▶ _Direction_: Keep only the lines that hold the string "follow", filtering out the rest of the entries below.

▶ _Information provided_:
· · ·
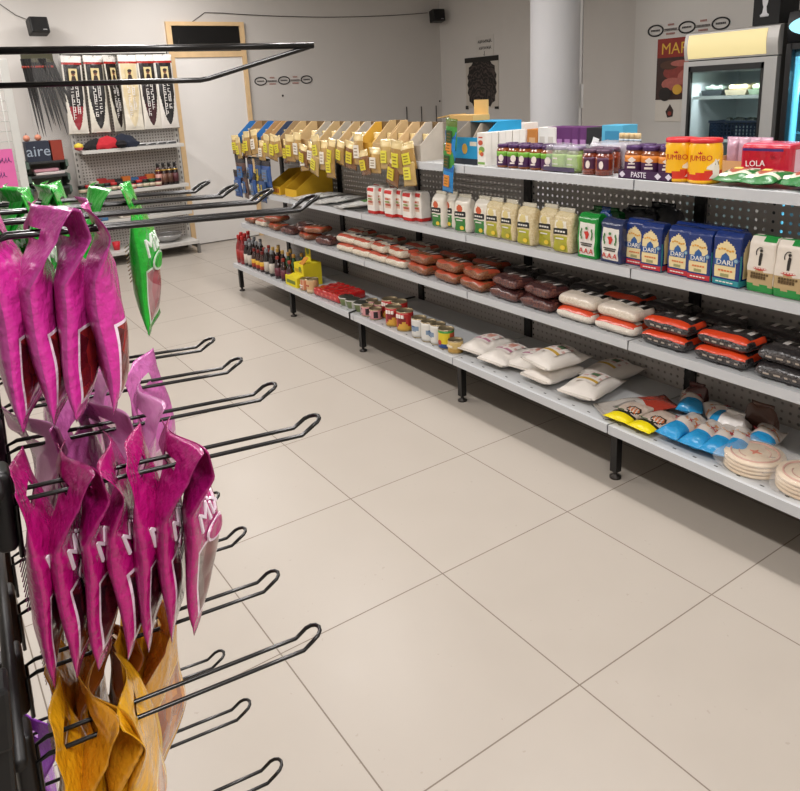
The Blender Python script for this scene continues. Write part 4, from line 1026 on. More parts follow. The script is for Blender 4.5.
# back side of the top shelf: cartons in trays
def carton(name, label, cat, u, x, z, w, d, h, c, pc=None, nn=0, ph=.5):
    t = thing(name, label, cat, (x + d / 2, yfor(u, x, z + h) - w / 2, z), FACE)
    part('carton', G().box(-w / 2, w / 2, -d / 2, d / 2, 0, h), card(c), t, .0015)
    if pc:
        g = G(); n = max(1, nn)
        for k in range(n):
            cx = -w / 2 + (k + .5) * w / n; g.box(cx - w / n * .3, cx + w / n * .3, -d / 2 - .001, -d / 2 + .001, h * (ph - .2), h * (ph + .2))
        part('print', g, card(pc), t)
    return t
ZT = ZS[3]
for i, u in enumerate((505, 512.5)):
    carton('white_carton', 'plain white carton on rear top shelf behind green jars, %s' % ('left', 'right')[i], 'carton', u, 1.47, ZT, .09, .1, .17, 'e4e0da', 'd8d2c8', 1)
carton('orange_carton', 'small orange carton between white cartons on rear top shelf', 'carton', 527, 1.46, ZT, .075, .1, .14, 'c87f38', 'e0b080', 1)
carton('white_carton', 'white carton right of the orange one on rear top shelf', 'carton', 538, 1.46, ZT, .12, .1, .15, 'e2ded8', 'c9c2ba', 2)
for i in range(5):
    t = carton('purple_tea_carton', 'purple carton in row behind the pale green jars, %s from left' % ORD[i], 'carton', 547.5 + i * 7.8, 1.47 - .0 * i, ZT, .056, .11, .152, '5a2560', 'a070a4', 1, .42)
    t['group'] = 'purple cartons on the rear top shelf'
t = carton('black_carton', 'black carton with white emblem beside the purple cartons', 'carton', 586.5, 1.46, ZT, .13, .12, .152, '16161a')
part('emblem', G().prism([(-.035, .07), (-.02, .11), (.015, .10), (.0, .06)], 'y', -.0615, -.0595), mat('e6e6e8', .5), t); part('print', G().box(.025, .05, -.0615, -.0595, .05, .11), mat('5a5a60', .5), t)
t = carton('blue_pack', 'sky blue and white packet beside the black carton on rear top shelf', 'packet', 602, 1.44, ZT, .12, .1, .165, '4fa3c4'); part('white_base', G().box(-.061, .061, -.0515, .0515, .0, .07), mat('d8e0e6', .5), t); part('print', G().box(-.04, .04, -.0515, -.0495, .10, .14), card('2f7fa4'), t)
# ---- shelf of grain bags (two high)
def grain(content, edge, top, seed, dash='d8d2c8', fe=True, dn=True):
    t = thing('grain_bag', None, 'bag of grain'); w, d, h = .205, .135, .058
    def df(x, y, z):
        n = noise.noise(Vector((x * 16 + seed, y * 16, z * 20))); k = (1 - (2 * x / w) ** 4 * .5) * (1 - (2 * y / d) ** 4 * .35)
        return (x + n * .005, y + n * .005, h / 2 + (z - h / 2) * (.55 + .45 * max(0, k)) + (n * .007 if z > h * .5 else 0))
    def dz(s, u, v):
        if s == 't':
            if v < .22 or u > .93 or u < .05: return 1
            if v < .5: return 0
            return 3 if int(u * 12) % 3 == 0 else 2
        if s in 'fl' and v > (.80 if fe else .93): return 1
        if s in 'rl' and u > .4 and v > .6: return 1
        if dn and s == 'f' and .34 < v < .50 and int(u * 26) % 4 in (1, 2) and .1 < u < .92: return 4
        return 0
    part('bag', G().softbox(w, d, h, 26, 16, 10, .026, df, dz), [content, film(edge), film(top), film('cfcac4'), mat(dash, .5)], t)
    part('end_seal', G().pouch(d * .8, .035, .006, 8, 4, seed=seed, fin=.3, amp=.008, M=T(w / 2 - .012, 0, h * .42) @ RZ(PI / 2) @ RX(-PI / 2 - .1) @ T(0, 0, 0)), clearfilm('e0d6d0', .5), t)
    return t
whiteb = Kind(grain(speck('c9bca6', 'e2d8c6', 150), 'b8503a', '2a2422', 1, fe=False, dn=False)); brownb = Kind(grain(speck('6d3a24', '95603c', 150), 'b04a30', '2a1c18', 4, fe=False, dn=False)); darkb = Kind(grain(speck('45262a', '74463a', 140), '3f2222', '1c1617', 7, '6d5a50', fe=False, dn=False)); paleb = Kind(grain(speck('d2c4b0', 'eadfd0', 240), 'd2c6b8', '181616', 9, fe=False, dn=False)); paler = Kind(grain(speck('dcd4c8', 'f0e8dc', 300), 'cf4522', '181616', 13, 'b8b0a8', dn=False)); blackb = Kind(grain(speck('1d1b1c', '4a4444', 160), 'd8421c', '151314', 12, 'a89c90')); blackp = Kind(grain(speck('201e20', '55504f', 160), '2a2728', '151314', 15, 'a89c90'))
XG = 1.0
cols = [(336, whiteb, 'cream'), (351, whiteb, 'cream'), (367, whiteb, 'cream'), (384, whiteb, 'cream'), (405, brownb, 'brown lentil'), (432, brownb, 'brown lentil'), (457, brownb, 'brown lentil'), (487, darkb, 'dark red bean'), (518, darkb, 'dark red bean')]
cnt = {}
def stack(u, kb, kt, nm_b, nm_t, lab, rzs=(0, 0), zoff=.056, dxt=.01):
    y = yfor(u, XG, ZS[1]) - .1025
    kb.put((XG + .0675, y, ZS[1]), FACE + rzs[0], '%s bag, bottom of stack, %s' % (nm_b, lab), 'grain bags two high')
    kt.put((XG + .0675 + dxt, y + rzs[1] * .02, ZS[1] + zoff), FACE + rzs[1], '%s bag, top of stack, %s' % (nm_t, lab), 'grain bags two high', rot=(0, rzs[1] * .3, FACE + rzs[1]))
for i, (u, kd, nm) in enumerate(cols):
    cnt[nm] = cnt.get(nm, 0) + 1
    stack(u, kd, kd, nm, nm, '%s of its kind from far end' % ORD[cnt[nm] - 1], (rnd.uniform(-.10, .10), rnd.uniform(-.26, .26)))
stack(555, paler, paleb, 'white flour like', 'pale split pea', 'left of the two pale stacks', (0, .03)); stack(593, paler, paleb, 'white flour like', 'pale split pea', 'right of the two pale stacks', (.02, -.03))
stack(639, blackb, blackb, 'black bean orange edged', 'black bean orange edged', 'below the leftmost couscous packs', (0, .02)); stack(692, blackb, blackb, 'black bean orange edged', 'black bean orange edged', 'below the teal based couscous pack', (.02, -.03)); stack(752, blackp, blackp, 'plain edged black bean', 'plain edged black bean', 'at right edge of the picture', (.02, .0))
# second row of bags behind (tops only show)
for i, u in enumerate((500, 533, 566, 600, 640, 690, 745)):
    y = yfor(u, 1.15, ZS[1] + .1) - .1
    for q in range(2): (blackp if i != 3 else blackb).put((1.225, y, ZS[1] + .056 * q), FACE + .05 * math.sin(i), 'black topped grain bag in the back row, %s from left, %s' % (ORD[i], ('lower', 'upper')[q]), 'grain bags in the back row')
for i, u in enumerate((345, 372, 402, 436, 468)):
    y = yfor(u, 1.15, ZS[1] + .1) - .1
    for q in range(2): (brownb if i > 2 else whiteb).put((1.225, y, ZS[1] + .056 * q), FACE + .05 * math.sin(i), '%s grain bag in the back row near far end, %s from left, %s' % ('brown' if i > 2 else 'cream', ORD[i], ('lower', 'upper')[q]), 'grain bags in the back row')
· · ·
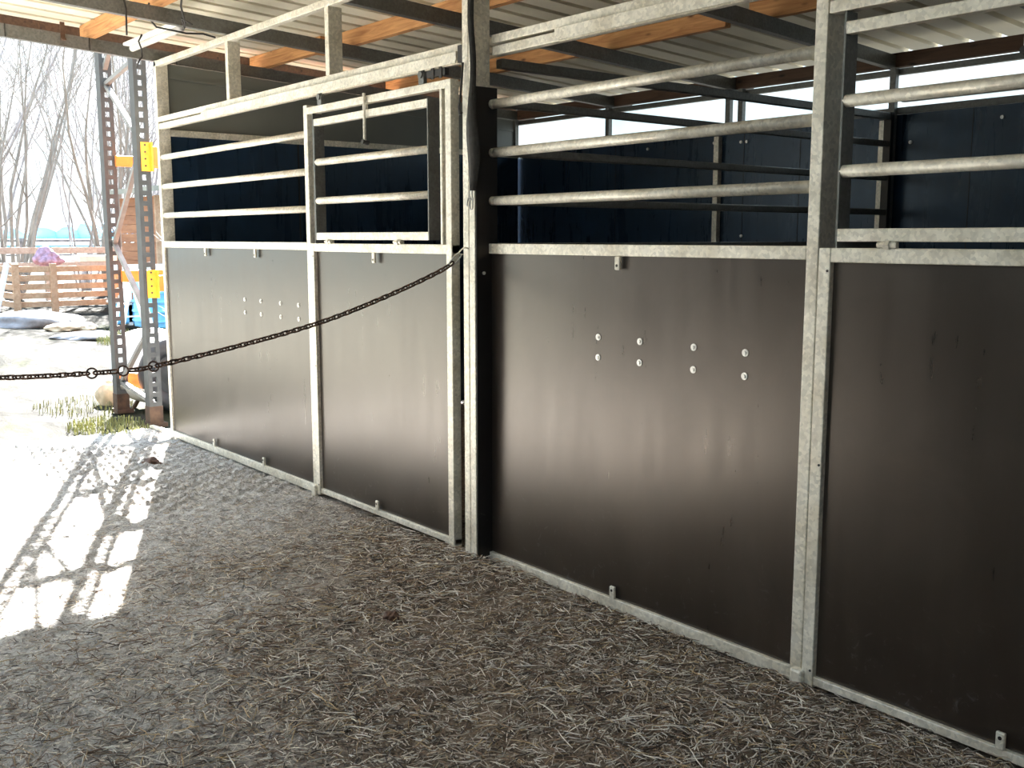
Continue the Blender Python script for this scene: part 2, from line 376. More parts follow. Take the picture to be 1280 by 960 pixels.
· · ·
▶ _Result of the exercise_:
The Blender Python script for this scene continues. Write part 4, from line 1026 on. More parts follow. The script is for Blender 4.5.
Continue the Blender Python script for this scene: part 2, from line 376. More parts follow. Take the picture to be 1280 by 960 pixels.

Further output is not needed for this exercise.